8. The repair system of claim 5, wherein the substrate has a depth and the void is a crack that does not extend through an entirety of the depth.

9. The repair system of claim 5, wherein the substrate has a depth and the void is a hole that extends through an entirety of the depth.

10. The repair system of claim 5, wherein the plurality of individual layers together form a patch attached to the substrate within the void.

11. The repair system of claim 10, wherein the patch is adhered to the substrate.

12. The repair system of claim 10, wherein each of the plurality of individual layers is blended with the substrate along the contour.

13. The repair system of claim 10, wherein the substrate and the patch are formed from the same material.

14. The repair system of claim 5, wherein the substrate is an exterior panel of a vehicle.

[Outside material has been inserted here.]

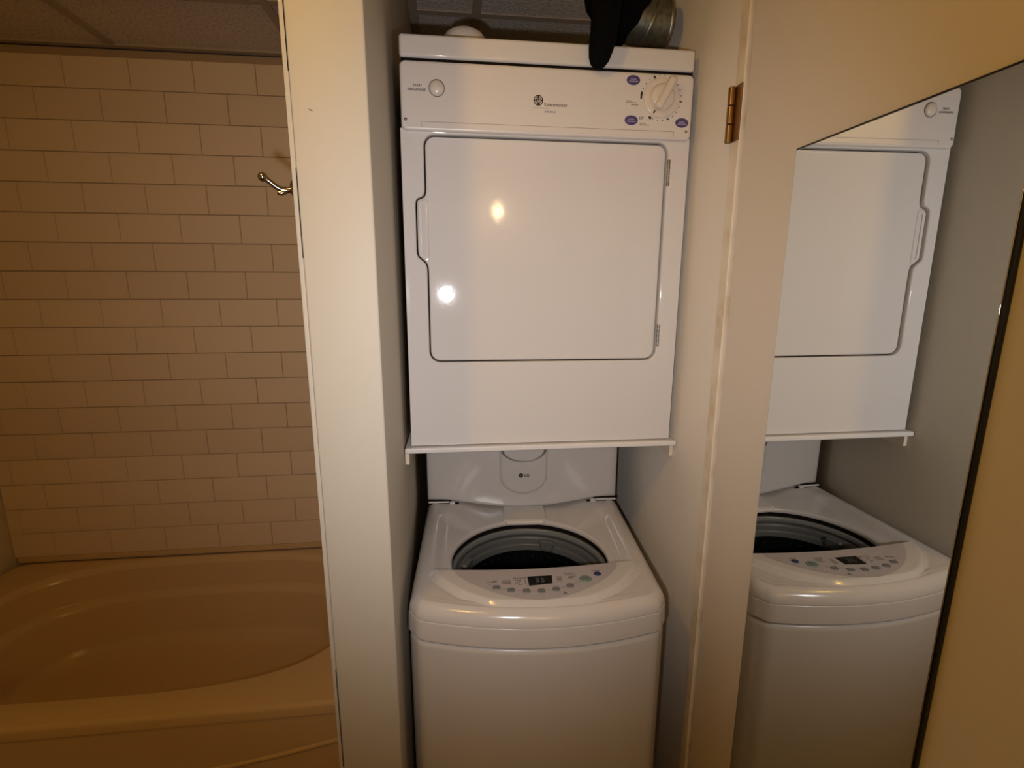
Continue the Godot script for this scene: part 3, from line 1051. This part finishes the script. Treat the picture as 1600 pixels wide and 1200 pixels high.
	m.xf = Transform3D(Basis(Vector3.RIGHT, 0.0), Vector3(0.0, 0.8905, -0.1215))
	m.box(Vector3.ZERO, Vector3(0.102, 0.010, 0.012), 0.003, 2)
	put(m, "drawer_lip", K.plastic, det)
	m = M.new()
	m.xf = Transform3D(Basis(Vector3.RIGHT, -PI / 2 + 0.10), Vector3(0.0, 0.8965, -0.158))
	m.slab(oval(Vector2(0.004, 0.006), 0.0052, 0.0028, 16), [[0.0, 0.003], [0.0008, 0.0046]])
	put(m, "drawer_mark", K.panel, det)
	# console over the front of the opening
	var N := 60
	var ins := inset(W_out, 0.0225)
	var grid_rows := []
	var backrow := PackedVector3Array()
	var V := 26
	for i in V + 1:
		grid_rows.append(PackedVector3Array())
	for j in N + 1:
		var x := -0.236 + 0.472 * j / N
		var zf := front_z(ins, x)
		var zb := console_back(x)
		for i in V + 1:
			var z := lerpf(zb, zf, float(i) / V)
			grid_rows[i].append(Vector3(x, console_h(x, z, zf), z))
	m = M.new()
	m.grid(grid_rows, false, Vector3.UP)
	# rear face of the console, rolled over and falling to the well
	var rear := [PackedVector3Array(), PackedVector3Array(), PackedVector3Array()]
	for j in N + 1:
		var q: Vector3 = grid_rows[0][j]
		rear[0].append(q)
		rear[1].append(q + Vector3(0, -0.002, -0.0012))
		rear[2].append(Vector3(q.x, 0.884, q.z - 0.0012))
	m.grid(rear, false, Vector3(0, 0, -1))
	for e in [0, N]:
		var sd := [PackedVector3Array(), PackedVector3Array()]
		for i in V + 1:
			var q: Vector3 = grid_rows[i][e]
			sd[0].append(q)
			sd[1].append(q + Vector3(0, -0.003, 0))
		m.grid(sd, false, Vector3(-1 if e == 0 else 1, 0, 0))
	var con := put(m, "console", K.wplastic, t)
	var surf := func(x: float, z: float, up: float) -> Vector3:
		return Vector3(x, console_h(x, z, front_z(ins, x)) + up, z)
	# grey printed control panel, lens shaped
	m = M.new()
	var pr := []
	for i in 15:
		pr.append(PackedVector3Array())
	for j in 57:
		var x := -0.1765 + 0.353 * j / 56.0
		var zb := console_back(x) + 0.0015
		var za := maxf(panel_arc(x), zb + 0.0004)
		for i in 15:
			pr[i].append(surf.call(x, lerpf(zb, za, i / 14.0), 0.0006))
	m.grid(pr, false, Vector3.UP)
	var cp := put(m, "control_panel", K.panel, con)
	# flat print and keys on that panel: shapes laid in (x, z)
	var lay := func(poly: PackedVector2Array, z0: float, z1: float, mm: M, chamfer := 0.0002) -> void:
		var c := Vector2.ZERO
		for q in poly:
			c += q / poly.size()
		var y: float = surf.call(c.x, c.y, 0.0).y
		var s: float = (surf.call(c.x, c.y + 0.005, 0.0).y - surf.call(c.x, c.y - 0.005, 0.0).y) / 0.01
		mm.xf = Transform3D(Basis(Vector3.RIGHT, -PI / 2 - atan(s)), Vector3(c.x, y, c.y))
		var loc := PackedVector2Array()
		for q in poly:
			loc.append(Vector2(q.x - c.x, -(q.y - c.y)))
		mm.slab(loc, [[0.0, z0], [0.0, z1 - chamfer], [chamfer, z1]], false, true)
		mm.xf = Transform3D.IDENTITY
	m = M.new()
	lay.call(PackedVector2Array([Vector2(-0.0205, 0.1875), Vector2(0.0312, 0.1855), Vector2(0.0290, 0.2125), Vector2(-0.0192, 0.2185)]), 0.0, 0.0018, m)
	var lcd := put(m, "display", K.lcd, cp)
	# seven-segment digits
	m = M.new()
	for dgt in [[-0.0015, [1, 1, 1, 1, 0, 0, 1]], [0.0098, [1, 0, 1, 1, 1, 1, 1]]]:
		var x0: float = dgt[0]
		var segs := [[0.0, -0.0062, 0.0056, 0.0011], [0.0028, -0.0031, 0.0011, 0.0056], [0.0028, 0.0031, 0.0011, 0.0056], [0.0, 0.0062, 0.0056, 0.0011], [-0.0028, 0.0031, 0.0011, 0.0056], [-0.0028, -0.0031, 0.0011, 0.0056], [0.0, 0.0, 0.0056, 0.0011]]
		for k in 7:
			if dgt[1][k]:
				var s = segs[k]
				var cx: float = x0 + s[0]
				var cz: float = 0.2015 + s[1]
				lay.call(PackedVector2Array([Vector2(cx - s[2] / 2, cz - s[3] / 2), Vector2(cx + s[2] / 2, cz - s[3] / 2), Vector2(cx + s[2] / 2, cz + s[3] / 2), Vector2(cx - s[2] / 2, cz + s[3] / 2)]), 0.0017, 0.0022, m, 0.0001)
	put(m, "display_digits", K.segment, lcd)
	var keys := [[-0.085, 0.2215], [-0.056, 0.2315], [-0.0258, 0.2355], [0.0037, 0.2368], [0.0338, 0.2325], [0.0635, 0.2225]]
	var prev := Vector2(-0.1115, 0.2030)
	m = M.new()
	for k in keys + [[0.099, 0.2010]]:
		var q := Vector2(k[0], k[1])
		var dd := (q - prev).normalized()
		var nn := Vector2(-dd.y, dd.x) * 0.0006
		var a := prev + dd * 0.008
		var b := q - dd * 0.0085
		lay.call(PackedVector2Array([a + nn, b + nn, b - nn, a - nn]), 0.0, 0.0010, m)
		prev = q
	put(m, "printed_line", K.midgrey, cp)
	for k in keys:
		m = M.new()
		lay.call(rrect(k[0] - 0.0075, k[1] - 0.0066, k[0] + 0.0075, k[1] + 0.0066, 0.0046, 4), 0.0, 0.0022, m, 0.0005)
		var key := put(m, "button", K.grey, cp)
	m = M.new()
	lay.call(oval(Vector2(0.0990, 0.2005), 0.0128, 0.0112, 28), 0.0, 0.0022, m, 0.0006)
	var gb := put(m, "start_button", K.green, cp)
	m = M.new()
	lay.call(oval(Vector2(0.0990, 0.2005), 0.0078, 0.0068, 24), 0.0020, 0.0028, m, 0.0004)
	put(m, "button_cap", K.grey, gb)
	m = M.new()
	lay.call(oval(Vector2(0.1275, 0.1838), 0.0078, 0.0068, 24), 0.0, 0.0022, m, 0.0006)
	put(m, "power_button", K.blue, cp)
	m = M.new()
	lay.call(PackedVector2Array([Vector2(0.0450, 0.2485), Vector2(0.0545, 0.2475), Vector2(0.0492, 0.2400)]), 0.0, 0.0010, m)
	put(m, "warning_triangle", K.grey, cp)
	# rows of tiny print, too small to read in the photograph
	m = M.new()
	for l in [[-0.104, 0.2030, 4], [-0.073, 0.1985, 5], [-0.073, 0.2035, 5], [-0.073, 0.2085, 5], [-0.050, 0.1905, 8], [-0.047, 0.1975, 4], [-0.041, 0.2025, 2], [-0.047, 0.2075, 3], [-0.040, 0.2130, 2], [0.040, 0.1900, 3], [0.040, 0.1950, 3], [0.040, 0.2000, 3], [0.040, 0.2050, 3], [0.058, 0.1795, 6], [0.062, 0.1850, 5], [0.066, 0.1900, 4], [0.064, 0.1950, 3], [0.117, 0.1720, 5]]:
		for k in l[2]:
			var x: float = l[0] + 0.0036 * k
			lay.call(rrect(x, l[1] - 0.0013, x + 0.0026, l[1] + 0.0013, 0.0004, 1), 0.0, 0.0009, m, 0.0001)
	for l in [[-0.0265, 0.1935], [-0.0265, 0.1990], [-0.0262, 0.2045], [-0.0255, 0.2105], [0.0805, 0.1780], [0.0800, 0.1870]]:
		lay.call(oval(Vector2(l[0], l[1]), 0.0013, 0.0013, 10), 0.0, 0.0011, m, 0.0002)
	put(m, "small_print", K.softink, cp).set_meta("kind", "stuff")
	m = M.new()
	lay.call(oval(Vector2(-0.0880, 0.2000), 0.0050, 0.0042, 18), 0.0, 0.0009, m)
	put(m, "printed_dial", K.midgrey, cp)
	# folded lid standing open behind the opening
	var bow := func(x: float) -> float:
		return 0.023 * (1.0 - pow(x / 0.272, 2.0))
	var cols := [[-0.272, -0.036], [-0.272, -0.012], [-0.2705, -0.006], [-0.266, -0.0025], [-0.258, -0.0006]]
	for k in 27:
		cols.append([-0.247 + 0.494 * k / 26.0, 0.0])
	for k in 5:
		cols.append([-cols[4 - k][0], cols[4 - k][1]])
	var lr := []
	for pf in [[0, 0.0, -0.036], [0, 0.0, -0.010], [0, 0.0012, -0.005], [0, 0.0045, -0.0018], [0, 0.012, 0.0], [0, 0.05, 0.0], [0, 0.10, 0.0], [0, 0.15, 0.0], [1, -0.012, 0.0], [1, -0.004, -0.002], [1, 0.0, -0.010], [1, 0.0, -0.036]]:
		var row := PackedVector3Array()
		for cc in cols:
			var yb := 0.8960 + 0.0195 * sstep(0.0, 0.235, absf(cc[0]))
			row.append(Vector3(cc[0], (yb if pf[0] == 0 else 1.122) + pf[1], -0.216 + bow.call(cc[0]) + minf(pf[2], cc[1])))
		lr.append(row)
	m = M.new()
	m.grid(lr, false, Vector3(0, 0, 1))
	m.grid([PackedVector3Array([Vector3(-0.272, 0.9155, -0.252), Vector3(0.272, 0.9155, -0.252)]), PackedVector3Array([Vector3(-0.272, 1.122, -0.252), Vector3(0.272, 1.122, -0.252)])], false, Vector3(0, 0, -1))
	var lid := put(m, "lid", K.wplastic, t)
	# tongue with the maker's mark and the dished grip
	var up := PackedVector2Array()
	up.append(Vector2(0.063, 1.116))
	up.append(Vector2(-0.063, 1.116))
	for k in 17:
		var a := PI + PI * k / 16.0
		up.append(Vector2(0.063 * cos(a), 0.995 + 0.052 * sin(a)))
	m = M.new()
	m.slab(up, [[-0.004, -0.1943], [0.0, -0.1893], [0.004, -0.1873], [0.008, -0.1868]], false)
	put(m, "lid_tongue", K.wplastic, lid)
	m = M.new()
	var dish := []
	for k in 5:
		var f := 1.0 - k / 4.0
		var row := PackedVector3Array()
		for j in 40:
			row.append(Vector3(0.061 * f * cos(TAU * j / 40), 1.074 + 0.036 * f * sin(TAU * j / 40), -0.1860 - 0.006 * (1.0 - f * f)))
		dish.append(row)
	m.grid(dish, true, Vector3(0, 0, 1))
	var rimrow := [PackedVector3Array(), PackedVector3Array()]
	for j in 40:
		rimrow[0].append(Vector3(0.0635 * cos(TAU * j / 40), 1.074 + 0.0385 * sin(TAU * j / 40), -0.1873))
		rimrow[1].append(dish[0][j])
	m.grid(rimrow, true)
	put(m, "grip_recess", K.grey, lid)
	m = M.new()
	m.slab(oval(Vector2(-0.0075, 0.9975), 0.0064, 0.0064, 24), [[0.0, -0.1870], [0.0, -0.1862]])
	var mk := put(m, "badge", K.ink, lid)
	m = M.new()
	m.tube([Vector3(-0.0085, 1.0000, -0.1860), Vector3(-0.0085, 0.9958, -0.1860), Vector3(-0.0060, 0.9956, -0.1860)], [0.0005, 0.0005, 0.0005], 6)
	put(m, "badge_face", K.midgrey, mk)
	text("LG", 0.0088, Vector3(0.0085, 0.9975, -0.1864), K.ink, lid, "badge_letters", Basis.IDENTITY, true)
	# hinge pieces either side
	for s in [-1.0, 1.0]:
		m = M.new()
		m.box(Vector3(s * 0.238, 0.9152, -0.2045), Vector3(0.058, 0.0045, 0.008), 0.0015, 2)
		put(m, "hinge_bar", K.plastic, t)
		put(bx(Vector3(s * 0.236, 0.9188, -0.2085), Vector3(0.066, 0.0034, 0.006), 0.0008), "hinge_slot", K.gap, t)
		put(bx(Vector3(s * 0.236, 0.9122, -0.2030), Vector3(0.064, 0.0034, 0.010), 0.0008), "hinge_slot", K.gap, t)
		m = M.new()
		m.xf = Transform3D(Basis(Vector3(0, 0, 1), PI / 2), Vector3(s * 0.200, 0.9140, -0.199))
		m.lathe([Vector2(0, -0.008), Vector2(0.005, -0.007), Vector2(0.006, 0.0), Vector2(0.005, 0.007), Vector2(0, 0.008)], 16)
		put(m, "hinge_pin", K.wplastic, t)
		put(bx(Vector3(s * 0.187, 0.9135, -0.199), Vector3(0.010, 0.004, 0.006), 0.001), "hinge_slot", K.gap, t)

# ---------------------------------------------------------------- lamp behind the camera
func lamp(at: Vector3) -> void:
	var t := thing("wall_lamp", "warm globe lamp on the wall opposite the closet, mirrored in the dryer door", "lamp", at)
	var m := M.new()
	m.xf = Transform3D(Basis(Vector3.RIGHT, -PI / 2), Vector3(0, -0.02, 0.148))
	m.lathe([Vector2(0, 0.02), Vector2(0.045, 0.018), Vector2(0.055, 0.008), Vector2(0.056, 0.0), Vector2(0, 0.0)], 28)
	put(m, "back_plate", K.chrome, t)
	m = M.new()
	m.tube([Vector3(0, -0.02, 0.14), Vector3(0, -0.035, 0.07), Vector3(0, -0.085, 0.02), Vector3(0, -0.07, 0.0)], [0.007, 0.007, 0.007, 0.012], 12)
	put(m, "arm", K.chrome, t)
	var glow := pbr(Color(1, 0.9, 0.75), 0.4)
	glow.emission_enabled = true
	glow.emission = SCONCE_COLOR
	glow.emission_energy_multiplier = 24.0
	m = M.new()
	var prof := []
	for k in 13:
		var a := PI * k / 12 - PI / 2
		prof.append(Vector2(0.034 * cos(a), 0.066 * sin(a)))
	m.lathe(prof, 28)
	put(m, "globe", glow, t)
	var l := OmniLight3D.new()
	l.name = "bulb"
	l.light_color = SCONCE_COLOR
	l.light_energy = SCONCE_ENERGY
	l.light_size = 0.03
	l.omni_range = 9.0
	l.omni_attenuation = 2.0
	l.shadow_enabled = true
	t.add_child(l)

func ceiling_lamp(at: Vector3) -> void:
	var t := thing("ceiling_lamp", "round warm ceiling lamp above the bathroom floor in front of the partition", "lamp", at)
	var m := M.new()
	m.lathe([Vector2(0, -0.002), Vector2(0.095, -0.002), Vector2(0.105, -0.010), Vector2(0.105, -0.018), Vector2(0.088, -0.022)], 36)
	put(m, "trim_ring", K.plastic, t)
	var glow := pbr(Color(1, 0.9, 0.75), 0.4)
	glow.emission_enabled = true
	glow.emission = CEIL_COLOR
	glow.emission_energy_multiplier = 2.0
	m = M.new()
	m.lathe([Vector2(0.088, -0.020), Vector2(0.080, -0.032), Vector2(0.055, -0.042), Vector2(0, -0.046)], 36, Vector3.DOWN)
	put(m, "diffuser", glow, t)
	var l := OmniLight3D.new()
	l.name = "bulb"
	l.position = Vector3(0, -0.11, 0)
	l.light_color = CEIL_COLOR
	l.light_energy = CEIL_ENERGY
	l.light_size = 0.05
	l.omni_range = 9.0
	l.omni_attenuation = 2.0
	l.shadow_enabled = true
	t.add_child(l)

15. A method of repairing a substrate having a damaged portion defining a void and having a void surface, the method comprising:

scanning the substrate with a scanning system to thereby determine a contour of the void surface;

additively manufacturing a patch having the contour and including a plurality of individual layers printed individually and each disposed on one another; and

attaching the patch to the substrate within the void to thereby fill the void.

16. The method of claim 15, further including, prior to scanning, mounting the scanning system to the substrate adjacent the void.

17. The method of claim 15, wherein additively manufacturing includes printing the plurality of individual layers directly into the void to thereby form the patch in situ.

18. The method of claim 15, wherein additively manufacturing includes forming the patch external to the void before attaching the patch.

19. The method of claim 15, further including, before attaching, disposing an attachment material on at least one of the patch and the substrate within the void.

20. The method of claim 15, further including producing a set of instructions readable by an additive manufacturing system configured for additively manufacturing the patch.